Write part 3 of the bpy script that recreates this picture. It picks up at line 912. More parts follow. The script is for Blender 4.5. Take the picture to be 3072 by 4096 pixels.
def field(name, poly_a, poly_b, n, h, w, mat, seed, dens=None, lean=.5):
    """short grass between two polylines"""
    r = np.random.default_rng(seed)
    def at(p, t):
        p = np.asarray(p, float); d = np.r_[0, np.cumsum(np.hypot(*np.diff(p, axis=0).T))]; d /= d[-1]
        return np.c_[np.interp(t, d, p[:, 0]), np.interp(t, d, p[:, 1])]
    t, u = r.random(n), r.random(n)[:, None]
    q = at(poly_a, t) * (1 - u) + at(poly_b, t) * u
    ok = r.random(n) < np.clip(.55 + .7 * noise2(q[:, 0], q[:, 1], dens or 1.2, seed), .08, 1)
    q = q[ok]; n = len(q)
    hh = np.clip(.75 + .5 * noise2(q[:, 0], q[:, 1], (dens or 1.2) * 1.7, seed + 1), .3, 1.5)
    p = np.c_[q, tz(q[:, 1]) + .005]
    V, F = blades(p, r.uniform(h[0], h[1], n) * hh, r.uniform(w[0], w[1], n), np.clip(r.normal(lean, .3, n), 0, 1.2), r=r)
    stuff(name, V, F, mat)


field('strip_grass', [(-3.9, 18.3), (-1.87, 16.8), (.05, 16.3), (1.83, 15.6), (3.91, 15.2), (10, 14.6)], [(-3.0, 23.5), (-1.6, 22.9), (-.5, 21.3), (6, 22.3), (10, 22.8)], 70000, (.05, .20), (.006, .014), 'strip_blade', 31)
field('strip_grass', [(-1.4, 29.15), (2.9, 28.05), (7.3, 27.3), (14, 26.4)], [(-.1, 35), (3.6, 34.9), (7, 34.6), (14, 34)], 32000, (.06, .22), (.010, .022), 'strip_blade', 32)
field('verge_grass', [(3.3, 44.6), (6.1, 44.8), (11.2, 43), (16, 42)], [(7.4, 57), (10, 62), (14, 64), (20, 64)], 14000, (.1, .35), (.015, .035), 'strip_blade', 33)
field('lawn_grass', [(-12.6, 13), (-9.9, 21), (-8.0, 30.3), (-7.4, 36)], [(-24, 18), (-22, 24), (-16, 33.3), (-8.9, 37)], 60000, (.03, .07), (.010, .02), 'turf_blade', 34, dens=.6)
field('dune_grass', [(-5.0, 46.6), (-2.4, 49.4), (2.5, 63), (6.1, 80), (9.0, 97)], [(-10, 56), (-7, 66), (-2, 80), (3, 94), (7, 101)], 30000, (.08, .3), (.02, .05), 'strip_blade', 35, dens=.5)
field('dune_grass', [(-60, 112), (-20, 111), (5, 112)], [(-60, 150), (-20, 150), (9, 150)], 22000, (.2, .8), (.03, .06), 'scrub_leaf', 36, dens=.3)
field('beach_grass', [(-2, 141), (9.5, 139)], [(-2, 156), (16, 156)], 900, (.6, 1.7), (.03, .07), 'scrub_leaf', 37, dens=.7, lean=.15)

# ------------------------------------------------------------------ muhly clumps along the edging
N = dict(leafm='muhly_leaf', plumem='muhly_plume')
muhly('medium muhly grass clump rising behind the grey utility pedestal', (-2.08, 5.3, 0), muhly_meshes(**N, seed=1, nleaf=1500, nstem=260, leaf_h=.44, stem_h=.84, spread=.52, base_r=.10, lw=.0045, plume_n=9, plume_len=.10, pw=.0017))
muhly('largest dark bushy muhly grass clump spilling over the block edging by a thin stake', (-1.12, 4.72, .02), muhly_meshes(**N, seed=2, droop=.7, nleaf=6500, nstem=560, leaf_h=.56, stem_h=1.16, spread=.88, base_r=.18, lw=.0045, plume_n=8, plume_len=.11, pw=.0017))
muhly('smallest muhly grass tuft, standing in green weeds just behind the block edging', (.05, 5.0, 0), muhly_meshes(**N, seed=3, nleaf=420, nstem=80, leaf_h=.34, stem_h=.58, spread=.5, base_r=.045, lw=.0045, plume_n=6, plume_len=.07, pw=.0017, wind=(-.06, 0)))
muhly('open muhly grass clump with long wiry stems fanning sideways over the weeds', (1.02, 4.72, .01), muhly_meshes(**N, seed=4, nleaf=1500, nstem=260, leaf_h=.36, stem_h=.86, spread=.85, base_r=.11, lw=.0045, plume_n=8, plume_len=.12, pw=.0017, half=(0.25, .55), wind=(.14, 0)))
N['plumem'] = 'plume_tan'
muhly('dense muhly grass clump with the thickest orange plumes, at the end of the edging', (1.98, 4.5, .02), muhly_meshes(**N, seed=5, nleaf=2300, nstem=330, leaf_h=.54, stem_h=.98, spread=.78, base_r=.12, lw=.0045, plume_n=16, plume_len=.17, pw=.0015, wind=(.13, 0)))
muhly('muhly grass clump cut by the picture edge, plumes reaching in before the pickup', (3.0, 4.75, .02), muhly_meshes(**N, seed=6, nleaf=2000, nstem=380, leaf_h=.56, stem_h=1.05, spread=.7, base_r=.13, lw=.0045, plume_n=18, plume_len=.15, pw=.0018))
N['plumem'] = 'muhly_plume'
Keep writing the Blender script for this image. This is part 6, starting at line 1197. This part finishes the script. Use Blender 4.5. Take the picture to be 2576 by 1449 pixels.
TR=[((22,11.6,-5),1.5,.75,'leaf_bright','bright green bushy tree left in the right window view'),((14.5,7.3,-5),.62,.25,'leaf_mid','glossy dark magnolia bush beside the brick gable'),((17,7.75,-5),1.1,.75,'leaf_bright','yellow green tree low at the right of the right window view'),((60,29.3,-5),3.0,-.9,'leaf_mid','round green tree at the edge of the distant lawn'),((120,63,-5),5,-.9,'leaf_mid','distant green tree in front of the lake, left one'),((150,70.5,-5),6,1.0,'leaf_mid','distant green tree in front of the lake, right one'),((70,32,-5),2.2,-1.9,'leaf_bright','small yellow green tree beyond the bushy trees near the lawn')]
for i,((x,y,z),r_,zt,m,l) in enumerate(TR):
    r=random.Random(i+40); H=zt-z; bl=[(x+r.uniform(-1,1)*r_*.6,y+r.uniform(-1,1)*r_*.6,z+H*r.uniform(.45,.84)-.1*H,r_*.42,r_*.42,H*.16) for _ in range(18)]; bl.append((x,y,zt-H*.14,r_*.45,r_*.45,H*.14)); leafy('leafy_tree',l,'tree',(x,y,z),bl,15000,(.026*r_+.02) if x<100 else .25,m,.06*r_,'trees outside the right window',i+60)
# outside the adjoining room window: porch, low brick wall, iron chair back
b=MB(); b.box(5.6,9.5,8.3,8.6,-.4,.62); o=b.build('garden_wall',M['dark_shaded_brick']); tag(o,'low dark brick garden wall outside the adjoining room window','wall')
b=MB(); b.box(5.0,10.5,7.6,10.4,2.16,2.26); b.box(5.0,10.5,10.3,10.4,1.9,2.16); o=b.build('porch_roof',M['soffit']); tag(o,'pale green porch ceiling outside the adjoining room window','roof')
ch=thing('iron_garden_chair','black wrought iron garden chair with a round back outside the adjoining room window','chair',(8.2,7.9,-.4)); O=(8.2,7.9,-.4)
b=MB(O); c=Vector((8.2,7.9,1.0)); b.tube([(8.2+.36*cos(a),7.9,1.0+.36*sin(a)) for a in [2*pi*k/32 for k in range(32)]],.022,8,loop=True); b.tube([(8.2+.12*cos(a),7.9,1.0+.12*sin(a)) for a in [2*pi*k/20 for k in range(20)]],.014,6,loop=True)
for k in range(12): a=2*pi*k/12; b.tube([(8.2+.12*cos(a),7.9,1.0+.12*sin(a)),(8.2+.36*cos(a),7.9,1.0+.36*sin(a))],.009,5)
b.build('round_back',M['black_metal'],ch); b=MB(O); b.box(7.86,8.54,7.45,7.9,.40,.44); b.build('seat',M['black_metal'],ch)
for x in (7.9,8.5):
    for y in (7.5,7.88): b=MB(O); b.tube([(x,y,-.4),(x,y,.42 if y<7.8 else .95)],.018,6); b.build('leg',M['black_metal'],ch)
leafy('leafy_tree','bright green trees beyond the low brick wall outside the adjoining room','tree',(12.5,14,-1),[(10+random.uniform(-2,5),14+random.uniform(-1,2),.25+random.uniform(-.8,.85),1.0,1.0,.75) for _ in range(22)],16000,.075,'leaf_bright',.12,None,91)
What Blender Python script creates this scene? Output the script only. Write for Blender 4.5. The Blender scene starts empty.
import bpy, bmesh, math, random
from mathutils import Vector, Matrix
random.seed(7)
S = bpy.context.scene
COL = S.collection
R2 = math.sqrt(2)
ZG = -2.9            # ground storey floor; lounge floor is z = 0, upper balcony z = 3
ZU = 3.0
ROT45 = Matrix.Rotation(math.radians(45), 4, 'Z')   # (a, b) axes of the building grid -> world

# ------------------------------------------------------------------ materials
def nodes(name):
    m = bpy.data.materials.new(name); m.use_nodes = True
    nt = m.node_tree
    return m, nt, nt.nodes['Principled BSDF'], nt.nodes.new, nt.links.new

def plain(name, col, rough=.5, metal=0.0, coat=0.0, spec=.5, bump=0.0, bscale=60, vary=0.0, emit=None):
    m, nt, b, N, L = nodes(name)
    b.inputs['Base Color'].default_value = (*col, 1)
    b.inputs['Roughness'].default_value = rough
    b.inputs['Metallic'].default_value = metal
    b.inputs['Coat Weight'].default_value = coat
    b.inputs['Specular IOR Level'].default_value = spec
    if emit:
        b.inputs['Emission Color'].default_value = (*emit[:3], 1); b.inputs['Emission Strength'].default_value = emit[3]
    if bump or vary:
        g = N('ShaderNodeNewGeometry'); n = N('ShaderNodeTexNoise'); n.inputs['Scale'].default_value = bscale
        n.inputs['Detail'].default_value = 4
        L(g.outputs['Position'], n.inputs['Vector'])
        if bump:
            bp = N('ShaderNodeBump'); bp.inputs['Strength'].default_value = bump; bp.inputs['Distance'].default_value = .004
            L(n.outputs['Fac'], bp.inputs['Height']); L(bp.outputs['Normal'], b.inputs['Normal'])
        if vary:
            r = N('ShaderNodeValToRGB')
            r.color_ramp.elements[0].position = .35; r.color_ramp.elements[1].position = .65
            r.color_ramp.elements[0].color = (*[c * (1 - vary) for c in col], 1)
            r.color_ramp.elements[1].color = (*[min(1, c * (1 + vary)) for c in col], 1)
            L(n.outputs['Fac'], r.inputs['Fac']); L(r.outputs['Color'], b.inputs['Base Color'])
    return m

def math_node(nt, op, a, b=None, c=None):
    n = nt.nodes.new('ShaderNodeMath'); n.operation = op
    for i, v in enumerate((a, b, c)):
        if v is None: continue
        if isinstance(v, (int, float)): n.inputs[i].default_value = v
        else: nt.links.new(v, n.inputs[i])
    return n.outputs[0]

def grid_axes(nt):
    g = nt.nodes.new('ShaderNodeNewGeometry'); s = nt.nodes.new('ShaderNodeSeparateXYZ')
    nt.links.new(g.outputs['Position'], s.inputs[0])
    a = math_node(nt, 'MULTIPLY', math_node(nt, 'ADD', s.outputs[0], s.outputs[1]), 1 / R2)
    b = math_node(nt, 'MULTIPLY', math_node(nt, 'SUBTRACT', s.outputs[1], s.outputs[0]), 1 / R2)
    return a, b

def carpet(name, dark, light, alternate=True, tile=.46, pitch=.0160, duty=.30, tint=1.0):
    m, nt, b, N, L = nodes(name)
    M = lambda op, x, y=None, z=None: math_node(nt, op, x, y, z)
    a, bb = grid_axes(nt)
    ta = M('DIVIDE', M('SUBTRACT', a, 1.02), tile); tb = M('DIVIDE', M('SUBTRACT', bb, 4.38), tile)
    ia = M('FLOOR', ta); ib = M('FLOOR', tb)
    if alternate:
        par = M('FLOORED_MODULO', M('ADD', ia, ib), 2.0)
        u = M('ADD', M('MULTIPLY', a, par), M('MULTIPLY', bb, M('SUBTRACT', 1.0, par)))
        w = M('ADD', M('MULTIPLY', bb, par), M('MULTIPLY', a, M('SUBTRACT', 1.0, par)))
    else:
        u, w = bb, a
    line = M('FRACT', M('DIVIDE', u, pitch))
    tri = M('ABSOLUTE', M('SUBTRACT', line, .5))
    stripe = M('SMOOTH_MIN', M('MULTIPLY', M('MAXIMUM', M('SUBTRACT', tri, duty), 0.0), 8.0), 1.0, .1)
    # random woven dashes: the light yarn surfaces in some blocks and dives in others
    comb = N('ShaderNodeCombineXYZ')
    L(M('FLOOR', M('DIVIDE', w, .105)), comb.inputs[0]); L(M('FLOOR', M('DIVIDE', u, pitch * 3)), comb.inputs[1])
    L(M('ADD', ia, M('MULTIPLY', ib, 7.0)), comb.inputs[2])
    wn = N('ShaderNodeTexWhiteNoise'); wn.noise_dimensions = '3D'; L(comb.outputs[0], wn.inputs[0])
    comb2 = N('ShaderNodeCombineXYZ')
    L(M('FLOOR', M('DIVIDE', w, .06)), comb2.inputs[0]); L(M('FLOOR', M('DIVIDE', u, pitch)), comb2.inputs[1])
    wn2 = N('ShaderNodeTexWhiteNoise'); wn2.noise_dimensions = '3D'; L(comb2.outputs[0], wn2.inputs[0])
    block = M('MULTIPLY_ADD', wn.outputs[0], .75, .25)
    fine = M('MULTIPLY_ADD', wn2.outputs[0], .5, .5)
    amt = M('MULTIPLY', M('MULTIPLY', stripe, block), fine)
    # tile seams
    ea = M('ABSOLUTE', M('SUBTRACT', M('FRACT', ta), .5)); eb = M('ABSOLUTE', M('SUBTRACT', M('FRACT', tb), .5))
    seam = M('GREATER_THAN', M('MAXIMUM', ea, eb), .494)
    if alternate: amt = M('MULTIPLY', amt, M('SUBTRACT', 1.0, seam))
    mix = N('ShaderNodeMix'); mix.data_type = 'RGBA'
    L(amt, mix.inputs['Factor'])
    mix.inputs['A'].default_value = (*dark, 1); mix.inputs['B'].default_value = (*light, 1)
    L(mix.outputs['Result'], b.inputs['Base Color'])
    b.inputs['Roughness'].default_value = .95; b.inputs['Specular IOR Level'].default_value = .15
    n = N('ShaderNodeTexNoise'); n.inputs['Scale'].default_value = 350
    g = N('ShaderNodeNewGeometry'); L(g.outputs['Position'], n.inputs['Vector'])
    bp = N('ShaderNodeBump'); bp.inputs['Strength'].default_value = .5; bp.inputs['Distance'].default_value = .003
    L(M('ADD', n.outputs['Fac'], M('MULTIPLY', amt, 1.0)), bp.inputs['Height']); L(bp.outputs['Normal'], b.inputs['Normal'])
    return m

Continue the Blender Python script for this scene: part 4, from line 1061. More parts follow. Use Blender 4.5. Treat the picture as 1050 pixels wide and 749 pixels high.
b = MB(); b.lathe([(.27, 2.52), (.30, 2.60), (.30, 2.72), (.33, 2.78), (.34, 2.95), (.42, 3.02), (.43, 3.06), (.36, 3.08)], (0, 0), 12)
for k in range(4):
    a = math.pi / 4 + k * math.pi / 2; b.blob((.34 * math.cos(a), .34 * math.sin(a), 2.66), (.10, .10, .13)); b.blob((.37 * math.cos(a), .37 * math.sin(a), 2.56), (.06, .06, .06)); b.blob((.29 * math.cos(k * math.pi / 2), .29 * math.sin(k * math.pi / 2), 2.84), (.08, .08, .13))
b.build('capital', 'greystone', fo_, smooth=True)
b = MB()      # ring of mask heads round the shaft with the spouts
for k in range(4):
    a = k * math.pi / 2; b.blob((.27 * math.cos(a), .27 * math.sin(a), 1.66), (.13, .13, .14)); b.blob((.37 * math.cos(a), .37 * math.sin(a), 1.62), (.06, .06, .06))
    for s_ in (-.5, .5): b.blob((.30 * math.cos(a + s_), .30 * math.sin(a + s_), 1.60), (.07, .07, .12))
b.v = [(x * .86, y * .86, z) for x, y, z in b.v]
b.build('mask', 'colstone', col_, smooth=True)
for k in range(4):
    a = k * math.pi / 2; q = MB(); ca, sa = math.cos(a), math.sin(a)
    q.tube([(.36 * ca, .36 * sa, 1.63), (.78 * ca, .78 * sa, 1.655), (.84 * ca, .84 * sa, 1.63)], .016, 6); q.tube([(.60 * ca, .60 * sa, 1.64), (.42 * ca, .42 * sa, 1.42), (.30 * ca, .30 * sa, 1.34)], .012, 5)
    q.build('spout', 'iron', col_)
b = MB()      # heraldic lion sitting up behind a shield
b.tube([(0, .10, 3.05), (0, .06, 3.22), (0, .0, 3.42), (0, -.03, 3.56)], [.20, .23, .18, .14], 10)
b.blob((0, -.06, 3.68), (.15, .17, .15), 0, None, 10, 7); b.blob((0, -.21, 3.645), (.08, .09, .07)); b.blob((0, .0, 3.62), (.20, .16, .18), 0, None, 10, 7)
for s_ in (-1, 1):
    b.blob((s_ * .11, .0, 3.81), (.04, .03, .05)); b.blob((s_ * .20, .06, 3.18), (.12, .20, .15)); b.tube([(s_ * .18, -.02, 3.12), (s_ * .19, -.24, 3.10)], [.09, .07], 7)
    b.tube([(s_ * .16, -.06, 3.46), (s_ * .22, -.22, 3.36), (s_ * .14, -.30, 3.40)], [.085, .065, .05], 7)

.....

__What you have to do__. Within the listing above, locate the line containing "What Blender Python" and the line containing "return m, nt, nt.nodes['Principled". Reproduce those two lines and all lines between them exactly, with nothing added.

__Task result__.
What Blender Python script creates this scene? Output the script only. Write for Blender 4.5. The Blender scene starts empty.
import bpy, bmesh, math, random
from mathutils import Vector, Matrix
random.seed(7)
S = bpy.context.scene
COL = S.collection
R2 = math.sqrt(2)
ZG = -2.9            # ground storey floor; lounge floor is z = 0, upper balcony z = 3
ZU = 3.0
ROT45 = Matrix.Rotation(math.radians(45), 4, 'Z')   # (a, b) axes of the building grid -> world

# ------------------------------------------------------------------ materials
def nodes(name):
    m = bpy.data.materials.new(name); m.use_nodes = True
    nt = m.node_tree
    return m, nt, nt.nodes['Principled BSDF'], nt.nodes.new, nt.links.new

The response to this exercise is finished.